No images are to be carried over; print all other material exactly as it stands.

* Start DATA EXTRACT *

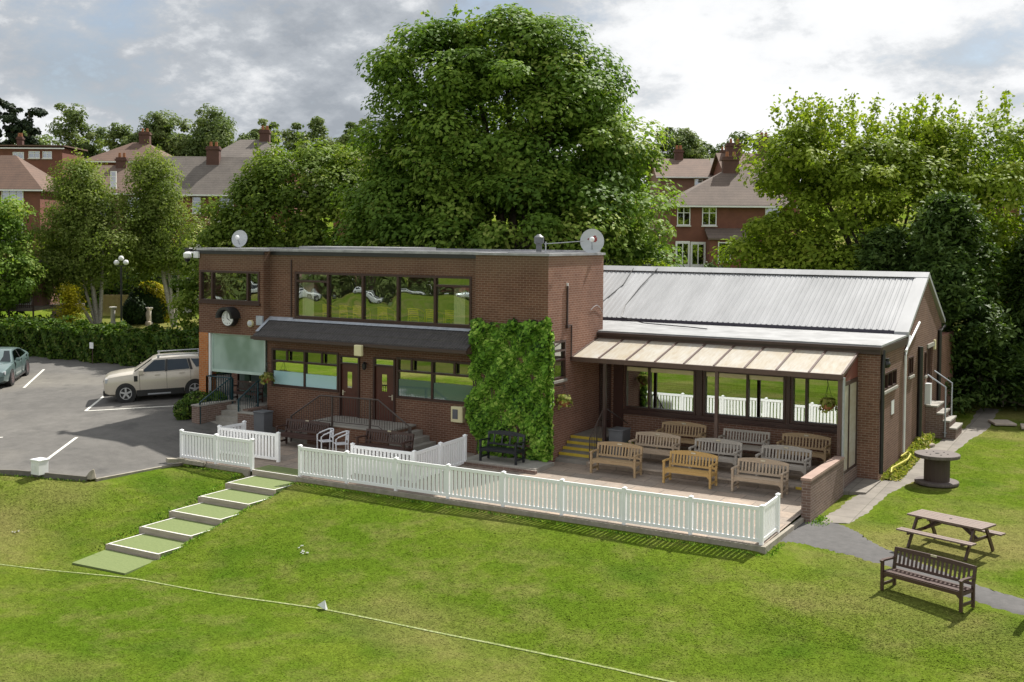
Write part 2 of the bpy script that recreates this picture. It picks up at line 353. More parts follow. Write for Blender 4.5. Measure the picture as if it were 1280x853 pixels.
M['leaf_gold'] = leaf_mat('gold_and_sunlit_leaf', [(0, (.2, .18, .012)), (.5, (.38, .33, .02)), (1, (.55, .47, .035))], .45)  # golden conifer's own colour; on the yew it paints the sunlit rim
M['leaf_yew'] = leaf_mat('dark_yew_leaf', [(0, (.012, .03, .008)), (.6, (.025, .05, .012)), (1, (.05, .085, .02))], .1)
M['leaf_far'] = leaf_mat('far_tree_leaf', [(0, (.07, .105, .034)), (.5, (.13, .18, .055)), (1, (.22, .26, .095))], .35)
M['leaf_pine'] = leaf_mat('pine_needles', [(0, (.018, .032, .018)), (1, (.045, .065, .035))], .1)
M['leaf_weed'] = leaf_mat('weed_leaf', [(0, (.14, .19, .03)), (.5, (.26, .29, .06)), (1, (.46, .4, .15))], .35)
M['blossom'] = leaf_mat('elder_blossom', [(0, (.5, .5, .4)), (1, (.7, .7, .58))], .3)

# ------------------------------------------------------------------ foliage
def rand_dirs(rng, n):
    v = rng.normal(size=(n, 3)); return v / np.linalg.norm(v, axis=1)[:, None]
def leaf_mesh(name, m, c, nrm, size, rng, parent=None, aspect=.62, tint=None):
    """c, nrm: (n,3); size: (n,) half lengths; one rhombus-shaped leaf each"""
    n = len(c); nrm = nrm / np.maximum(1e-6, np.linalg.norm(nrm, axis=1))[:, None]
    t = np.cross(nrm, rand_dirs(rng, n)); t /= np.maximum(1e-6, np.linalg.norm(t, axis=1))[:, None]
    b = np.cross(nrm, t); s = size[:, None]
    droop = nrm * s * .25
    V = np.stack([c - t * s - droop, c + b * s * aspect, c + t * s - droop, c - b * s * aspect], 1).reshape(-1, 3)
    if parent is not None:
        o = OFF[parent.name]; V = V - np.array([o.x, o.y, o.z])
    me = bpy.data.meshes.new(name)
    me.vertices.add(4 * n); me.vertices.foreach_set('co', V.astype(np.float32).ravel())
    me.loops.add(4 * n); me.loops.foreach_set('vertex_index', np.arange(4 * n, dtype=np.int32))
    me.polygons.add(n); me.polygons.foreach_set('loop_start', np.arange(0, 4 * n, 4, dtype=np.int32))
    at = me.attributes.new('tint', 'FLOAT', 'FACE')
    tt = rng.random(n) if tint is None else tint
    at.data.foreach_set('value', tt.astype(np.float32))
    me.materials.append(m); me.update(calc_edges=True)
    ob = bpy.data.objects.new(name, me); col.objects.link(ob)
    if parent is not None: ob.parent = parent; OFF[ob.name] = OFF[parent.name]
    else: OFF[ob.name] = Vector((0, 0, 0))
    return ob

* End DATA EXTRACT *

**SOLUTION TO THE EXERCISE**
Write part 2 of the bpy script that recreates this picture. It picks up at line 353. More parts follow. Write for Blender 4.5. Measure the picture as if it were 1280x853 pixels.
M['leaf_gold'] = leaf_mat('gold_and_sunlit_leaf', [(0, (.2, .18, .012)), (.5, (.38, .33, .02)), (1, (.55, .47, .035))], .45)  # golden conifer's own colour; on the yew it paints the sunlit rim
M['leaf_yew'] = leaf_mat('dark_yew_leaf', [(0, (.012, .03, .008)), (.6, (.025, .05, .012)), (1, (.05, .085, .02))], .1)
M['leaf_far'] = leaf_mat('far_tree_leaf', [(0, (.07, .105, .034)), (.5, (.13, .18, .055)), (1, (.22, .26, .095))], .35)
M['leaf_pine'] = leaf_mat('pine_needles', [(0, (.018, .032, .018)), (1, (.045, .065, .035))], .1)
M['leaf_weed'] = leaf_mat('weed_leaf', [(0, (.14, .19, .03)), (.5, (.26, .29, .06)), (1, (.46, .4, .15))], .35)
M['blossom'] = leaf_mat('elder_blossom', [(0, (.5, .5, .4)), (1, (.7, .7, .58))], .3)

# ------------------------------------------------------------------ foliage
def rand_dirs(rng, n):
    v = rng.normal(size=(n, 3)); return v / np.linalg.norm(v, axis=1)[:, None]
def leaf_mesh(name, m, c, nrm, size, rng, parent=None, aspect=.62, tint=None):
    """c, nrm: (n,3); size: (n,) half lengths; one rhombus-shaped leaf each"""
    n = len(c); nrm = nrm / np.maximum(1e-6, np.linalg.norm(nrm, axis=1))[:, None]
    t = np.cross(nrm, rand_dirs(rng, n)); t /= np.maximum(1e-6, np.linalg.norm(t, axis=1))[:, None]
    b = np.cross(nrm, t); s = size[:, None]
    droop = nrm * s * .25
    V = np.stack([c - t * s - droop, c + b * s * aspect, c + t * s - droop, c - b * s * aspect], 1).reshape(-1, 3)
    if parent is not None:
        o = OFF[parent.name]; V = V - np.array([o.x, o.y, o.z])
    me = bpy.data.meshes.new(name)
    me.vertices.add(4 * n); me.vertices.foreach_set('co', V.astype(np.float32).ravel())
    me.loops.add(4 * n); me.loops.foreach_set('vertex_index', np.arange(4 * n, dtype=np.int32))
    me.polygons.add(n); me.polygons.foreach_set('loop_start', np.arange(0, 4 * n, 4, dtype=np.int32))
    at = me.attributes.new('tint', 'FLOAT', 'FACE')
    tt = rng.random(n) if tint is None else tint
    at.data.foreach_set('value', tt.astype(np.float32))
    me.materials.append(m); me.update(calc_edges=True)
    ob = bpy.data.objects.new(name, me); col.objects.link(ob)
    if parent is not None: ob.parent = parent; OFF[ob.name] = OFF[parent.name]
    else: OFF[ob.name] = Vector((0, 0, 0))
    return ob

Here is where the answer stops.